I have a long history with this poem dating back to 1993 when Rita Hennessy and I started team teaching philosophy and composition and we used to play a video tape of Li-Young Lee reading his poetry and being interviewed by Bill Moyers. You can listen to that interview here and, in a separate video, hear Li-Young Lee read "From Blossoms", here.
I can't remember what Rita and I used to say about this poem in class and I don't remember how and why it was part of our philosophy curriculum.
So, as I read this poem again today after years of not having read it, it was as if I'd never read it before; so, as I write how I experience this poem now, on September 23, 2018, my reflections are fresh, and, for all I know, might parallel what I said in class about it starting back in 1993.
Today, the one phrase that stands out to me in this poem is "sweet fellowship in the bins." The speaker of the poem is experiencing an ecstatic moment, a moment in which suddenly s/he is experiencing the unity, the connectedness, the fellowship of all things.
This fellowship or connectedness is embodied in the peach. Look at all that resides in the round ripe loveliness of this peach: the blossom it grew from; the "laden bough" it grew on; the hands that harvested it; the dust of summer; summer itself. To eat the peach is to eat the orchard, to take the sunshine and the labor and sugar of the peach inside oneself and to suddenly experience the fellowship of the peach with all that brought it into being, all that nurtured its growth, all that made it possible to be in a bag on the roadside ready to eat, yes, but also ready for anyone who is awake while eating this peach to experience the jubilation of all that this peach is connected to, is in sweet fellowship with.
I remember back in the spring of 1983, I was leading a seminar in literature of the British Renaissance. The students and I were reading the play The Duchess of Malfi. It features an odd moment when the Duchess is made ill by eating a green apricot. In the course of our discussion, Bill Davie went on a splendid digression about the science of fruit ripening and helped us see that when an apple or peach or apricot begins to ripen and become sweet, it is part of its endlife, its death process. We eat dying things when we eat ripe fruit.
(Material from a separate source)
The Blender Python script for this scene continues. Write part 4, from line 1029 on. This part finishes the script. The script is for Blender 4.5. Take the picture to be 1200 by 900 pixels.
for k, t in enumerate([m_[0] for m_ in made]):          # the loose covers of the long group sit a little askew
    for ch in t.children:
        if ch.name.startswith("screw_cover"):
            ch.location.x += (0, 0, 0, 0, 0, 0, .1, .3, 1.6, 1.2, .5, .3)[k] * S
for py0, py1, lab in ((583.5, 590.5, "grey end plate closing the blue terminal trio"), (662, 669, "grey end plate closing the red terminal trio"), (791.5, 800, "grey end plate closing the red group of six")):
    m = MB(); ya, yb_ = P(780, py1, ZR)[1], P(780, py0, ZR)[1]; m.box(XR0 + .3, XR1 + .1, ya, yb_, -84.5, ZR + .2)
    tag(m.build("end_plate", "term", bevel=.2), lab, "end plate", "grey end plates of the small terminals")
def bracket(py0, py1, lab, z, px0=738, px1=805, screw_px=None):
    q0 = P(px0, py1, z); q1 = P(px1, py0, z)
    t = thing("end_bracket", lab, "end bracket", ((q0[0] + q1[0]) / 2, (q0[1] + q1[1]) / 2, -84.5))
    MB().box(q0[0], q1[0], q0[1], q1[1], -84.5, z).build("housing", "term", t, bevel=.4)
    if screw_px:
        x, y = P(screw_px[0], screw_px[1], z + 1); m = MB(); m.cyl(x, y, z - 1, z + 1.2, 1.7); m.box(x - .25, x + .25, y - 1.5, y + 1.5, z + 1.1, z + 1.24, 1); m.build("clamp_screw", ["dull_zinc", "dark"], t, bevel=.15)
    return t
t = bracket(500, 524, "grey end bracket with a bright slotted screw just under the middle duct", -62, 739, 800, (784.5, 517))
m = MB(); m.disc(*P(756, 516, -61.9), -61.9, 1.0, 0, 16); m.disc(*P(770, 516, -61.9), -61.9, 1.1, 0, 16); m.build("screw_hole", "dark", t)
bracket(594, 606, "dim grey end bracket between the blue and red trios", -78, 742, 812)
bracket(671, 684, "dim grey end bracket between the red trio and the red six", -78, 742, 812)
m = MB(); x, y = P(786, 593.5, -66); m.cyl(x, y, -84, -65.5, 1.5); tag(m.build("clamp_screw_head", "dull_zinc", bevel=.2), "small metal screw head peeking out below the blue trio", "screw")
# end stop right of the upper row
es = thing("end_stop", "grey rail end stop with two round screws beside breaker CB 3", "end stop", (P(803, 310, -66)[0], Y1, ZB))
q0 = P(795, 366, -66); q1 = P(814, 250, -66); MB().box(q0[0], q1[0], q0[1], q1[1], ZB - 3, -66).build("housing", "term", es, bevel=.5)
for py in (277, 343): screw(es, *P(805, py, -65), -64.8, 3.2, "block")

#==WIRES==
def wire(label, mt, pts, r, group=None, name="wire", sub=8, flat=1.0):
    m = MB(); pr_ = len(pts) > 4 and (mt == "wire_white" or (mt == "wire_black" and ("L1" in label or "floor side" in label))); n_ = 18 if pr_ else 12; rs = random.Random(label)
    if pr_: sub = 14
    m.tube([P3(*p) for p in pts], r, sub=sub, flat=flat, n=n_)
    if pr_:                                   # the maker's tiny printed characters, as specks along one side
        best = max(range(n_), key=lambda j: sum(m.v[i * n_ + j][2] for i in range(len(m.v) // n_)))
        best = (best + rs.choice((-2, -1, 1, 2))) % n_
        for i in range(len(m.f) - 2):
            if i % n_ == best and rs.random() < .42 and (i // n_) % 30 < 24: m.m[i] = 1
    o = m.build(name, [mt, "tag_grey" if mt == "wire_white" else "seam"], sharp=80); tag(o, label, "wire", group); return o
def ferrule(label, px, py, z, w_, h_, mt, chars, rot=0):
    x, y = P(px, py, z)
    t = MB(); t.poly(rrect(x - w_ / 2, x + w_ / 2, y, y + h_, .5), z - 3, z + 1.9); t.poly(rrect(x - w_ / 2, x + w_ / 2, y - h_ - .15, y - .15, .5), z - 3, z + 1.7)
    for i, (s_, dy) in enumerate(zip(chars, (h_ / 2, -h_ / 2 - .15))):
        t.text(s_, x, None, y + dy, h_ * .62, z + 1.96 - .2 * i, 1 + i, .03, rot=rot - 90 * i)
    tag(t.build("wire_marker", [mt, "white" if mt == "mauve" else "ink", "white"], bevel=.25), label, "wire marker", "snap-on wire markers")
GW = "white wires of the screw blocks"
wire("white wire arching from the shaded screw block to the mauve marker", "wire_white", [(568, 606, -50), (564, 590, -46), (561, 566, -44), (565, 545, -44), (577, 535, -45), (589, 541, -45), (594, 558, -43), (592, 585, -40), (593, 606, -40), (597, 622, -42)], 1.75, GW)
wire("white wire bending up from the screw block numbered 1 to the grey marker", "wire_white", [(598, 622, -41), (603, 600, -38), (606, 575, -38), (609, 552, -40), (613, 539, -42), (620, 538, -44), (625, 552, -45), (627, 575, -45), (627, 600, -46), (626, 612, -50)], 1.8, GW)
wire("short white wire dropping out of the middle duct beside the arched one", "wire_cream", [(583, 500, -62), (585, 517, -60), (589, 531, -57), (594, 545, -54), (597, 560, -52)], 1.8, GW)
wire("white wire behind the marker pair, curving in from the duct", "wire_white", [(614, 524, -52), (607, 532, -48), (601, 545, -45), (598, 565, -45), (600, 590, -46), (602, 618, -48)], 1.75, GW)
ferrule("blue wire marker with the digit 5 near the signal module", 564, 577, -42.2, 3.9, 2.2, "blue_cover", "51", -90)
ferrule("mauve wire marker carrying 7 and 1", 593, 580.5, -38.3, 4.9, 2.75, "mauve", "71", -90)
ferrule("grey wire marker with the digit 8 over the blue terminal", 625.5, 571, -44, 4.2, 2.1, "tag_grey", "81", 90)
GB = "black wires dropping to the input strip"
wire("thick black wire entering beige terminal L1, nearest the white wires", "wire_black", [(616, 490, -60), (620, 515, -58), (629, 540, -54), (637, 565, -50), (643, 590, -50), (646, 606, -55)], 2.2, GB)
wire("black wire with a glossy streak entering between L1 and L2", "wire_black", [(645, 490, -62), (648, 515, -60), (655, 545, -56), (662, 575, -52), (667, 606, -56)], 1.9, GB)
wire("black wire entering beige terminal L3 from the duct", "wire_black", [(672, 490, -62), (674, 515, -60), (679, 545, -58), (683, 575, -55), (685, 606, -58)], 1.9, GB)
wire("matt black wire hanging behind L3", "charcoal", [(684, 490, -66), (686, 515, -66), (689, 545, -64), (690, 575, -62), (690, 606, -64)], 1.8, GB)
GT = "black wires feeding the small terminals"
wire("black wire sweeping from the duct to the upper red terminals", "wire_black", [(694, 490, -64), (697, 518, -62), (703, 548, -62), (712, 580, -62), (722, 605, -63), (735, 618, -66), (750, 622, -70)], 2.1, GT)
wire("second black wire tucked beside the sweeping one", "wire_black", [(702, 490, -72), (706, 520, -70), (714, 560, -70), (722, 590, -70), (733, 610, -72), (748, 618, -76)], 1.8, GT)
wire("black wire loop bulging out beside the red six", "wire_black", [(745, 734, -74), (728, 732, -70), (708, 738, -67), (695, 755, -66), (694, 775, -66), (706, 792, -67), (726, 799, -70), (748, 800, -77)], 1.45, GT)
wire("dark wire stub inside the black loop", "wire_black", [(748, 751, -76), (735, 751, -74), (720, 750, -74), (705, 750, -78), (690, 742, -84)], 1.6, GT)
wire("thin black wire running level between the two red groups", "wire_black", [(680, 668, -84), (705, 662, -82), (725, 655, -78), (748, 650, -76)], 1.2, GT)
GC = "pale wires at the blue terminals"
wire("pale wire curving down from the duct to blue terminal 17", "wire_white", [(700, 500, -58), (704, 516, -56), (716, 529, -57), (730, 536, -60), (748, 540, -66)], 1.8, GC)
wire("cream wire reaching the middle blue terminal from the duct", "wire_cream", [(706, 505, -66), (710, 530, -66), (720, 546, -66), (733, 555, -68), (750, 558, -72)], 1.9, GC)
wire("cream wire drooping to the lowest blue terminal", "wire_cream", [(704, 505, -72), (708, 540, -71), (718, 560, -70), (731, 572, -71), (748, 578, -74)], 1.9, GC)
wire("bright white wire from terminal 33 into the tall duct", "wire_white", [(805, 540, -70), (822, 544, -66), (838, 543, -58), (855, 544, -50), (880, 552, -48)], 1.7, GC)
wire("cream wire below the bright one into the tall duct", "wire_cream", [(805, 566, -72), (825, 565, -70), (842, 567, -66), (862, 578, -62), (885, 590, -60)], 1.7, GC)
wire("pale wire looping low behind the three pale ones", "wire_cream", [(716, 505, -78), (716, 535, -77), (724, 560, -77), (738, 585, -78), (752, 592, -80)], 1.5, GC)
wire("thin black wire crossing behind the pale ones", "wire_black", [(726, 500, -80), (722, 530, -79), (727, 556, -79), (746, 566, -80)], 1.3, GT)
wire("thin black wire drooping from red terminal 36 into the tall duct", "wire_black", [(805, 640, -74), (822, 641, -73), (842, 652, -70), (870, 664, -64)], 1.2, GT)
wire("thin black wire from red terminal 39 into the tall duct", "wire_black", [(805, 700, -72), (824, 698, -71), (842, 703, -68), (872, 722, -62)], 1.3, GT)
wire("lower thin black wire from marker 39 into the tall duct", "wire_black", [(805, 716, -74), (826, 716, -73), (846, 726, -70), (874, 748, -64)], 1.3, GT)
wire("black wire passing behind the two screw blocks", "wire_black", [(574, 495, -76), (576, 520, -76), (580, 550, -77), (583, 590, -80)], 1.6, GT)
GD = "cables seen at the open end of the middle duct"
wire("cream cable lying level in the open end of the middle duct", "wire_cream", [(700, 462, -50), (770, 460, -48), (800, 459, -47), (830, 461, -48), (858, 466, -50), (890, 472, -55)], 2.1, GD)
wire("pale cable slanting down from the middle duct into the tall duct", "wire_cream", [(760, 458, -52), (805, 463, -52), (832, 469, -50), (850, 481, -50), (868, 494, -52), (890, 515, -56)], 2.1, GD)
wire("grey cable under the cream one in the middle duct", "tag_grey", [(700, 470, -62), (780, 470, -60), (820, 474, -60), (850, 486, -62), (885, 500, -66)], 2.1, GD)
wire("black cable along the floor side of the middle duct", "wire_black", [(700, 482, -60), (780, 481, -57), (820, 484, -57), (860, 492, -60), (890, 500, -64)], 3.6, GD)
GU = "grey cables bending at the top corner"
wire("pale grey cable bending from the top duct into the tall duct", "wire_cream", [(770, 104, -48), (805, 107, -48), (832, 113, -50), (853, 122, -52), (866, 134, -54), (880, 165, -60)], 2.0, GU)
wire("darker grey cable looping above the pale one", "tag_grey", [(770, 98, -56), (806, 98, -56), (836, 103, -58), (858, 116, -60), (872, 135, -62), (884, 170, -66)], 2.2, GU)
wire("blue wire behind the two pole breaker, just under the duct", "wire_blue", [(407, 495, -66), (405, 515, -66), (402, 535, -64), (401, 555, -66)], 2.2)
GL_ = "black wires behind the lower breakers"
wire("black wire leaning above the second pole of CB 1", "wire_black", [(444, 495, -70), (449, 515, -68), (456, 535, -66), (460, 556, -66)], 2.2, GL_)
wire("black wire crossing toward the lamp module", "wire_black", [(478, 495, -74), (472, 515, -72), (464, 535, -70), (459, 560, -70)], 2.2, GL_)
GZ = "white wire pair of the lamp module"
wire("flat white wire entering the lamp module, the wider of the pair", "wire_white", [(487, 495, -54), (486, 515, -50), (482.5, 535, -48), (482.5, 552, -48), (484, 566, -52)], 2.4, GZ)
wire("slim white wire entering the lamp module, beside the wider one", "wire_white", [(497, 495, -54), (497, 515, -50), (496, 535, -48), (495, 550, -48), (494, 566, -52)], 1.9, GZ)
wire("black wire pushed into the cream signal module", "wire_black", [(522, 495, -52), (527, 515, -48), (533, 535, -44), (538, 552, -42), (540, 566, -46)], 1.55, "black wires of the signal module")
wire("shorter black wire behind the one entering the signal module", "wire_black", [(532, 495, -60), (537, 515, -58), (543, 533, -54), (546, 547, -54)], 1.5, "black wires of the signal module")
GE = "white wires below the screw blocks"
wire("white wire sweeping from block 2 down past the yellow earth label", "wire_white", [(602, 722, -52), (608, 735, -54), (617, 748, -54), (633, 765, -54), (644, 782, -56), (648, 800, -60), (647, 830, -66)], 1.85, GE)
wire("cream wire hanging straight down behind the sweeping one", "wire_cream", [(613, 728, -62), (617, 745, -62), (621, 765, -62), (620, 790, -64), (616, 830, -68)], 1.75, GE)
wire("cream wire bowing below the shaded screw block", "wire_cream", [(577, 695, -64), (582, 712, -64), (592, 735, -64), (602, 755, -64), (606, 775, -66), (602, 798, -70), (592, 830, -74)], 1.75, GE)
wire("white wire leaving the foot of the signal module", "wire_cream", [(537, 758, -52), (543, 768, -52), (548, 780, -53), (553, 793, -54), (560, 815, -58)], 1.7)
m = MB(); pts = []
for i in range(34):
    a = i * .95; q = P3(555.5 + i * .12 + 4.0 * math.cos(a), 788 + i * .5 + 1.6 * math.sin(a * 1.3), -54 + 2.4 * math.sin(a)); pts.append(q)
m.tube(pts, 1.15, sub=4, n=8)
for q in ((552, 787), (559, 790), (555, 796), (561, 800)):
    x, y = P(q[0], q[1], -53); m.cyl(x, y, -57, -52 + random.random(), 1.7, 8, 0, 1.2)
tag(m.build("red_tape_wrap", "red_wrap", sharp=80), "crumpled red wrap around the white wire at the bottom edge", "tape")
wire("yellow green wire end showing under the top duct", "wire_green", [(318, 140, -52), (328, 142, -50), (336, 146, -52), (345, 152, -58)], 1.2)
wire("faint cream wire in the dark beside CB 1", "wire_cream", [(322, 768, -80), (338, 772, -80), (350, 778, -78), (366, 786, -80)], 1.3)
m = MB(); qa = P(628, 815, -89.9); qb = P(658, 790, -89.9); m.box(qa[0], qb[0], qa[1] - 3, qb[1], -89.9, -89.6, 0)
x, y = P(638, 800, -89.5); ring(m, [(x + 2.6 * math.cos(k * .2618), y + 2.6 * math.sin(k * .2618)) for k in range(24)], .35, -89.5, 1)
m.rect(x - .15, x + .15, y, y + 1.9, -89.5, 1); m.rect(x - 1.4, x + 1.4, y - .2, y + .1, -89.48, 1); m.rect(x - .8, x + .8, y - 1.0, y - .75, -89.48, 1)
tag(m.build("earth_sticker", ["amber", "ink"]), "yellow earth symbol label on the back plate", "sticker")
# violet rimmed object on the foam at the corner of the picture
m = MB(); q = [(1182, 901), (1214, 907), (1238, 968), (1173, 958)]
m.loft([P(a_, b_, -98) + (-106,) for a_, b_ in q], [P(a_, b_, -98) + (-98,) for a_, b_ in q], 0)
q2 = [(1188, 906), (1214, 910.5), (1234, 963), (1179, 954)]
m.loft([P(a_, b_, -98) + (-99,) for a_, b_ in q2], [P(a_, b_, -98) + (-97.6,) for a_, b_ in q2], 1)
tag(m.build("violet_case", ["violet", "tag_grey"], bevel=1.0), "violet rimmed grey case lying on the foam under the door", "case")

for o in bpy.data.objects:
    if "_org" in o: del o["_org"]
When we say an avocado isn't ready to eat yet because it's too green, we could say, instead, we need to let that avocado die more.
So much of autumn's beauty lies in the what happens when fruits and vegetable are dying and need to be harvested or when leaves are reaching the end of their life cycle and turn red and yellow and orange and begin to fall off the trees. Back when I was a kid, our fathers used to further the death of leaves by burning them and the smell of burning leaves was one of my favorite sensations of autumn.
So when the speaker of "From Blossoms" says "There are days we live/as if death were nowhere/in the background", s/he is right. In this poem, death is not in the background. It's in the speaker's hand and mouth. It's inside the speaker. But that death, the ripening of the peach, is in sweet fellowship with life. It came from blossoms. It came from the life-giving elements of summer. It came from the living hands that plucked it from its heavy bough. This poem invites us to experience life and death as inseparable, in union with one another, and suggests that in the autumn, when we experience this union, we might also experience ecstasy.